═══ INPUT
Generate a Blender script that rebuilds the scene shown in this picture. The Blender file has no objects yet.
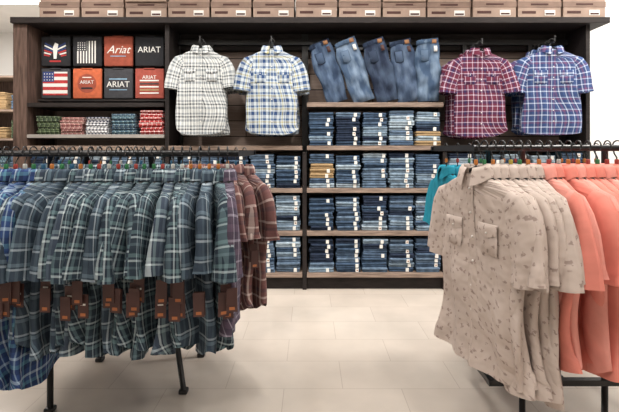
import bpy, math, random
from mathutils import Vector, Matrix
random.seed(11)
R=random.uniform
H=1.22
def lin(c):
    return tuple([((x/255)/12.92 if x/255<=0.04045 else ((x/255+0.055)/1.055)**2.4) for x in c])+(1,)
# ---------------- materials ----------------
def newmat(name,rough=0.6,metal=0.0,spec=None):
    m=bpy.data.materials.new(name); m.use_nodes=True
    nt=m.node_tree; b=nt.nodes['Principled BSDF']
    b.inputs['Roughness'].default_value=rough; b.inputs['Metallic'].default_value=metal
    if spec is not None: b.inputs['Specular IOR Level'].default_value=spec
    return m,nt,b
def noisy(name,c,rough=0.7,var=0.12,scale=20,metal=0,bump=0.0,bscale=200,coord='Object',stretch=(1,1,1),spec=None):
    m,nt,b=newmat(name,rough,metal,spec)
    tc=nt.nodes.new('ShaderNodeTexCoord'); mp=nt.nodes.new('ShaderNodeMapping'); mp.inputs['Scale'].default_value=stretch
    nt.links.new(tc.outputs[coord],mp.inputs['Vector'])
    n=nt.nodes.new('ShaderNodeTexNoise'); n.inputs['Scale'].default_value=scale; n.inputs['Detail'].default_value=4
    nt.links.new(mp.outputs[0],n.inputs['Vector'])
    r=nt.nodes.new('ShaderNodeValToRGB'); L=lin(c)
    r.color_ramp.elements[0].position=0.3; r.color_ramp.elements[1].position=0.7
    r.color_ramp.elements[0].color=tuple([x*(1-var*2) for x in L[:3]])+(1,)
    r.color_ramp.elements[1].color=tuple([min(1,x*(1+var*2)) for x in L[:3]])+(1,)
    nt.links.new(n.outputs[0],r.inputs[0]); nt.links.new(r.outputs[0],b.inputs['Base Color'])
    if bump:
        n2=nt.nodes.new('ShaderNodeTexNoise'); n2.inputs['Scale'].default_value=bscale
        nt.links.new(mp.outputs[0],n2.inputs['Vector'])
        bp=nt.nodes.new('ShaderNodeBump'); bp.inputs['Strength'].default_value=bump; bp.inputs['Distance'].default_value=0.01
        nt.links.new(n2.outputs[0],bp.inputs['Height']); nt.links.new(bp.outputs[0],b.inputs['Normal'])
    return m
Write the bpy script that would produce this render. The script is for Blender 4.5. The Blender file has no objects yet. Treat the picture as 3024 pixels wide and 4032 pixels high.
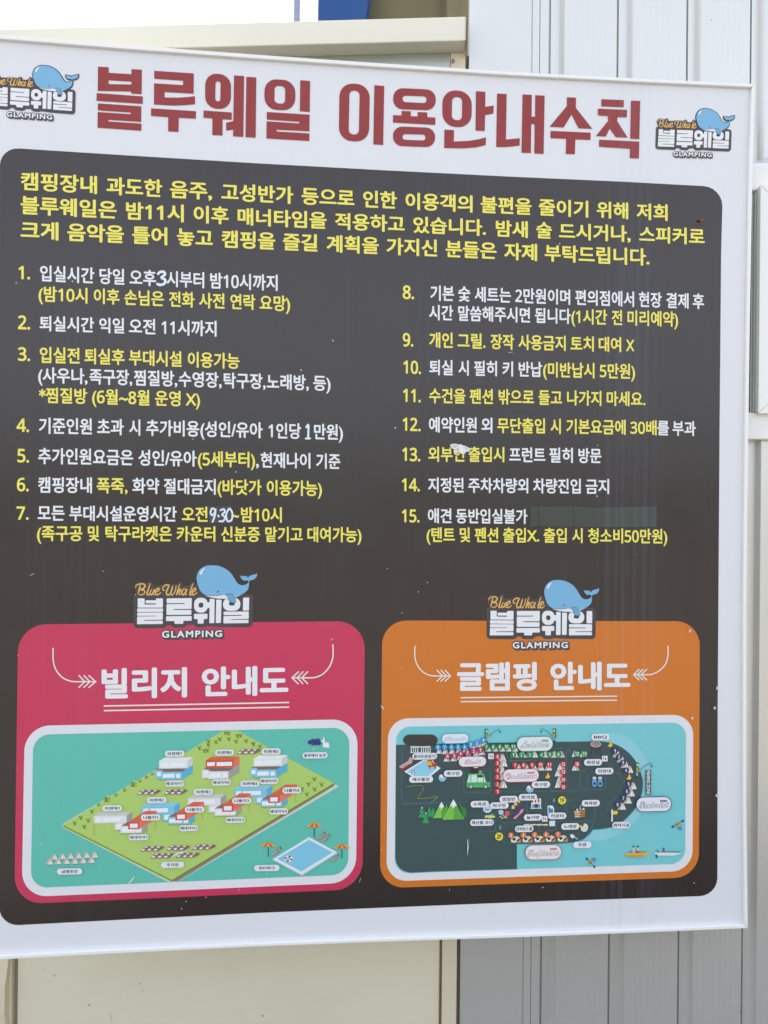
══════
> [DIRECTIONS]
Show each line of the listing that holds the string "script".

> [FULL OUTPUT]
Generate a Blender script that rebuilds the scene shown in this picture. The Blender file has no objects yet.
Write the bpy script that would produce this render. The script is for Blender 4.5. The Blender file has no objects yet. Treat the picture as 3024 pixels wide and 4032 pixels high.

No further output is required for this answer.